Tiene la Comisión Disciplinaria de la Federación Mexicana de Futbol una oportunidad inmejorable para mandar un mensaje contundente de rechazo a la violencia por parte de los principales actores de la Liga: jugadores y entrenadores.
Debe ser realmente ejemplar el castigo para Francisco Ramírez, el director técnico del Celaya, que propinó un golpe en la cara a Norberto Scoponi, auxiliar técnico del Atlético Morelia, al final del partido en que este último equipo eliminó a los guanajuatenses en la Liguilla de la Liga de Expansión.

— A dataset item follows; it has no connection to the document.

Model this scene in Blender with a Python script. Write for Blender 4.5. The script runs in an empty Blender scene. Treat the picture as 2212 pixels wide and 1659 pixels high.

Un castigo todavía mayor merecería el personaje en cuestión por las declaraciones en la rueda de prensa posterior a su agresión, en las que dijo: “Scoponi no tiene códigos. Estoy harto de estar lidiando con todos los argentinos, que les damos valor y no le damos valor al mexicano”.
Una sanción igualmente severa merecerá el jugador del Celaya, Noé Topete, camiseta número 5, por lanzarse a los pies de Scoponi y derribarlo cuando éste corría hacia el vestidor para evitar más agresiones.
¿Qué dijo o qué hizo Scoponi para provocar tal enardecimiento en sus rivales? También debería de investigarse, y si lo que se documenta es una conducta inapropiada debe ser objeto de medidas disciplinarias en concordancia a la falta. Aunque nada de lo que hubiera hecho o dicho justifica la violencia de Ramírez y Topete.
Este caso ilustra los males reales, imposibles por lo que se ve, de erradicar. Se genera violencia en la cancha, producto de la frustración por la derrota, que se traslada a las tribunas y redes sociales. Terrible. Nada más antideportivo que no reconocer una derrota.
Pero hay un elemento en esta historia todavía más riesgoso: se proyecta intolerancia, por decir lo menos, contra una nacionalidad. Así, generalizando de forma absurda. Quiero pensar que también producto del despecho y la frustración, aunque todo indica que aquí hay algo más profundo.